> _Work to be completed_:
Locate every line that holds the string "follow" and copy it.

> _Data rows_:

══════════════════════════════

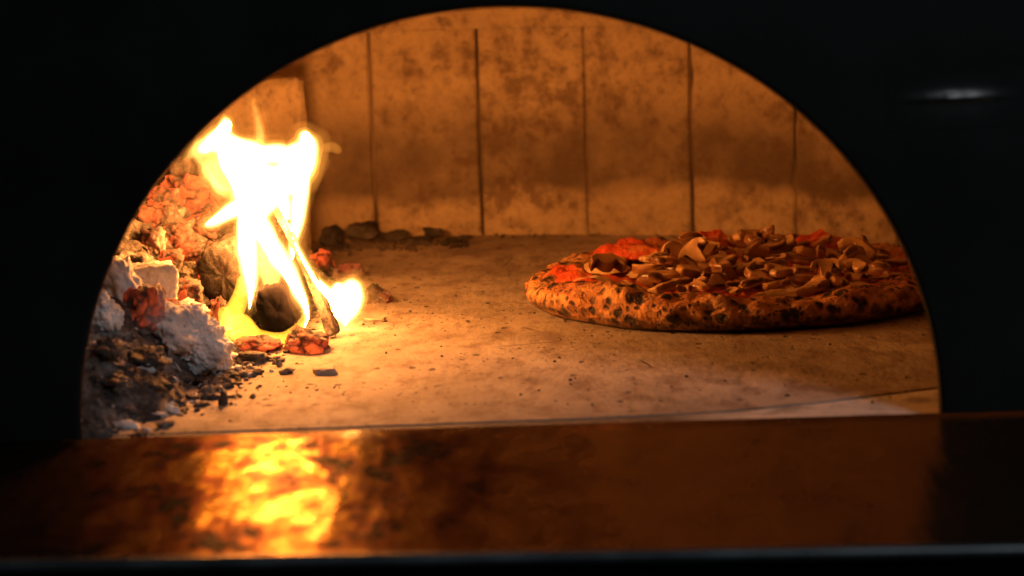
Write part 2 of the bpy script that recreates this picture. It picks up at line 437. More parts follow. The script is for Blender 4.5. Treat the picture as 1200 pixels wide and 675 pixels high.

══════════════════════════════

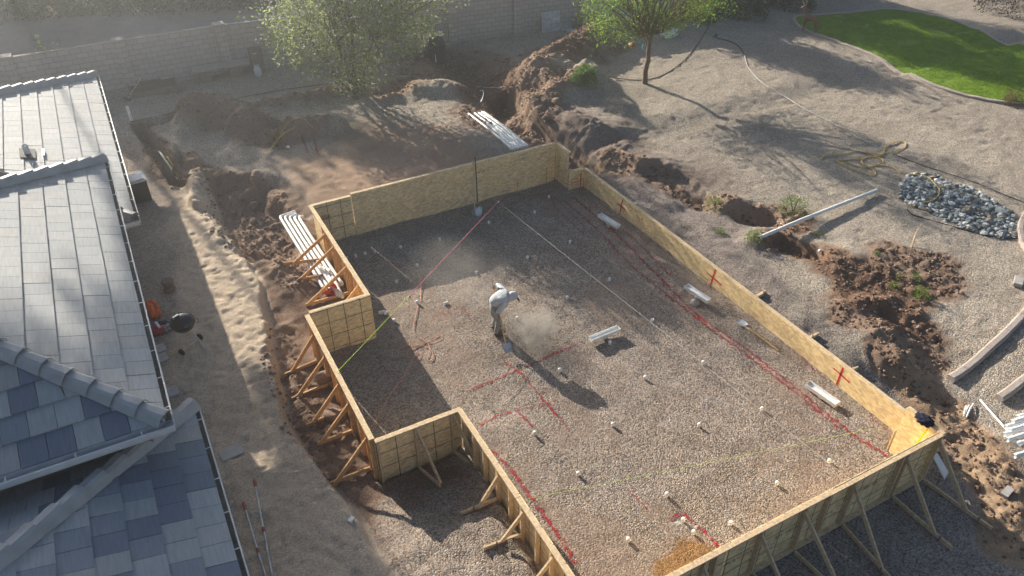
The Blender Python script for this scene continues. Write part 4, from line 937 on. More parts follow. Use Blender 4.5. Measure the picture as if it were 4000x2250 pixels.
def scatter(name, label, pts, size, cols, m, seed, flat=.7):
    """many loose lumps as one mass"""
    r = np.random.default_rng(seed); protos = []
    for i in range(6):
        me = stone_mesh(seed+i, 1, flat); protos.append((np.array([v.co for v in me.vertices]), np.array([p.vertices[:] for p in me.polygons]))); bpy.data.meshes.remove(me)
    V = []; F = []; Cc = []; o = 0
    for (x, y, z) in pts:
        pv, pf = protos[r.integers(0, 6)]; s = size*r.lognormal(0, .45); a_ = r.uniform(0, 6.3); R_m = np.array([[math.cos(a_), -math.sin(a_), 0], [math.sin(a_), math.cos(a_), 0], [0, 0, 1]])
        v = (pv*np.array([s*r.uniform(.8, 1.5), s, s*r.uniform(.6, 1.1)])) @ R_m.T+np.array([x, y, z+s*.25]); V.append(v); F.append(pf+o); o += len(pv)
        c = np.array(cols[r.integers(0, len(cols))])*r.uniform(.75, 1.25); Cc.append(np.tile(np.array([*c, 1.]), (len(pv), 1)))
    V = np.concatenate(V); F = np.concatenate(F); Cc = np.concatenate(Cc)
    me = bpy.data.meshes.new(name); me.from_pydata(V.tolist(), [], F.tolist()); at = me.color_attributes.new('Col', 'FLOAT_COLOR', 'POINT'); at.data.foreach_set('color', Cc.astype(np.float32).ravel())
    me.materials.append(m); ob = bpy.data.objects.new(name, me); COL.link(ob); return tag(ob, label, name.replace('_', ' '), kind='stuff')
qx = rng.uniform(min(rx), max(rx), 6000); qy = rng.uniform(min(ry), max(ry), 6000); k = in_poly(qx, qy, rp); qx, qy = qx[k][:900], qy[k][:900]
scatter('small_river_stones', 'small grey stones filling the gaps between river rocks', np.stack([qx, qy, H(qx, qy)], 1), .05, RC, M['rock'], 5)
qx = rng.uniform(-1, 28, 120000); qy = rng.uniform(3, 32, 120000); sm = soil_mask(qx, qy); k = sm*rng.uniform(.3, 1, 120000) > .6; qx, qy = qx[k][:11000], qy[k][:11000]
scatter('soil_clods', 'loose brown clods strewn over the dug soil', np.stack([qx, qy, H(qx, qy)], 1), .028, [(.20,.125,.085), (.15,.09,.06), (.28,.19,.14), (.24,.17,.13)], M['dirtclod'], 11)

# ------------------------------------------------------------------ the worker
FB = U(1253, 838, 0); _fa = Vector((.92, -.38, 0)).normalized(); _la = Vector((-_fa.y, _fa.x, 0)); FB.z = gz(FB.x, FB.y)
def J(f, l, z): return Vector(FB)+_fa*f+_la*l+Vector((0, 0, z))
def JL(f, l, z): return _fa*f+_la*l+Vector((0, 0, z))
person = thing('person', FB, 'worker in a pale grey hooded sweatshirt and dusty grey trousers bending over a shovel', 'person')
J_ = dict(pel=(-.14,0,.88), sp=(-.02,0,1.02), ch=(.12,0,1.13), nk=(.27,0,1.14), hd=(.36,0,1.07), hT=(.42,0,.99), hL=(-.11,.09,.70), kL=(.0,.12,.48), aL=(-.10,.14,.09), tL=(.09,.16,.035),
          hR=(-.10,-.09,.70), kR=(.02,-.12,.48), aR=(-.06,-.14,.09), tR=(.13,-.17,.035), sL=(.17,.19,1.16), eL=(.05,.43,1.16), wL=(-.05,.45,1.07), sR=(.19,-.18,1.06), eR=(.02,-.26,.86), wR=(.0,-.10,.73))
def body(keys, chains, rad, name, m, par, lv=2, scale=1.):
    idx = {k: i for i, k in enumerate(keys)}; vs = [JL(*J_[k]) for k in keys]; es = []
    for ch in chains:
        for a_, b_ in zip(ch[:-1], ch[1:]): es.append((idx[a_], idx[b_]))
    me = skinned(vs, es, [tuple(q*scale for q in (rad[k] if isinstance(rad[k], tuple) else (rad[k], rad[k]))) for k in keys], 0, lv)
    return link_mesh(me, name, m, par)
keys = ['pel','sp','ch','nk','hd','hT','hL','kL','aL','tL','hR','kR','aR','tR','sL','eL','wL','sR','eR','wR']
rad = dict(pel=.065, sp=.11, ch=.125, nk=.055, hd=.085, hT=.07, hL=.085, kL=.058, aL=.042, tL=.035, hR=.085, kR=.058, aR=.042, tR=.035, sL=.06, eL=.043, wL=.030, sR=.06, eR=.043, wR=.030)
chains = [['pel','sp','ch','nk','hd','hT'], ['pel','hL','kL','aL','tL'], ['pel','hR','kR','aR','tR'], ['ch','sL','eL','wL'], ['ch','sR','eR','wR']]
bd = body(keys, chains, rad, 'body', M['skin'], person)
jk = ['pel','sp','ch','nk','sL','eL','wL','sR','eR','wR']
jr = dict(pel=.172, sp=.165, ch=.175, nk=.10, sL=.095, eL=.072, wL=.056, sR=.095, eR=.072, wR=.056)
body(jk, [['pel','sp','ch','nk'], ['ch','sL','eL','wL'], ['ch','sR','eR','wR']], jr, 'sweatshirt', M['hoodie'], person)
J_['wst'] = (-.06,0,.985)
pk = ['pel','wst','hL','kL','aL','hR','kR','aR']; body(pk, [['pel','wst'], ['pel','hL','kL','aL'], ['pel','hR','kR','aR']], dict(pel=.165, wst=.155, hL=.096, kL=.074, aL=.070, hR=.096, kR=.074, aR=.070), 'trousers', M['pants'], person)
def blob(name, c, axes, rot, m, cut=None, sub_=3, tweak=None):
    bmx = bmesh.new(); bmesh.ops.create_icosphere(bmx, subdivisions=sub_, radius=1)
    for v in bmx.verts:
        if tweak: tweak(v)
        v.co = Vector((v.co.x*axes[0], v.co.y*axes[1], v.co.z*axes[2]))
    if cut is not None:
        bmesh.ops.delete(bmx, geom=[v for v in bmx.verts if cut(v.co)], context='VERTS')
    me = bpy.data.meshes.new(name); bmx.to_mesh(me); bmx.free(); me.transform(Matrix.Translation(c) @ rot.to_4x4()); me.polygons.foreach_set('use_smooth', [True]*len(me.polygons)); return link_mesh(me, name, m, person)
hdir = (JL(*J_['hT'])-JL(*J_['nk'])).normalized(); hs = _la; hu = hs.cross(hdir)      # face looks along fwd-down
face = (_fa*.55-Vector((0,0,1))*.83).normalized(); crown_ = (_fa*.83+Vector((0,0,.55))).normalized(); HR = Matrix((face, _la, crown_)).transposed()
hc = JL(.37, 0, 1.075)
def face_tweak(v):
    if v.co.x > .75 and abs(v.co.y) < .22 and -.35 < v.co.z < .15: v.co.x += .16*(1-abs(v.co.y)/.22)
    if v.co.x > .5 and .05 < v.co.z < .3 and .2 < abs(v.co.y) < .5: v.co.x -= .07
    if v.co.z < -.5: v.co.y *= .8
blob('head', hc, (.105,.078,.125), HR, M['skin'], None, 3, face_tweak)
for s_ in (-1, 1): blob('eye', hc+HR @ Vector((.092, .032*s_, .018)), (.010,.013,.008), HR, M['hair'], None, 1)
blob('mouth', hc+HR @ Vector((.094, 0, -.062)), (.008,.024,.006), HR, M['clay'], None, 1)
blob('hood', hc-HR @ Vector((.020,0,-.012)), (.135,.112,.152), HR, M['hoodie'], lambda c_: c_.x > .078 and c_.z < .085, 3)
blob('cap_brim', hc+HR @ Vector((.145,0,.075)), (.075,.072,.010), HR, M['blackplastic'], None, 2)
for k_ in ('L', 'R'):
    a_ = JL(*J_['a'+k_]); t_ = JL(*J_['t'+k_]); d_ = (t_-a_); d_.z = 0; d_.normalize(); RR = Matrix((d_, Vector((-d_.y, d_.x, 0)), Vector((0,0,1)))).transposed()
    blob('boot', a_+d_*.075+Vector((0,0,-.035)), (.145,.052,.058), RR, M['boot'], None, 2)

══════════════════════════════

> _The solution_:
Write part 2 of the bpy script that recreates this picture. It picks up at line 437. More parts follow. The script is for Blender 4.5. Treat the picture as 1200 pixels wide and 675 pixels high.
The Blender Python script for this scene continues. Write part 4, from line 937 on. More parts follow. Use Blender 4.5. Measure the picture as if it were 4000x2250 pixels.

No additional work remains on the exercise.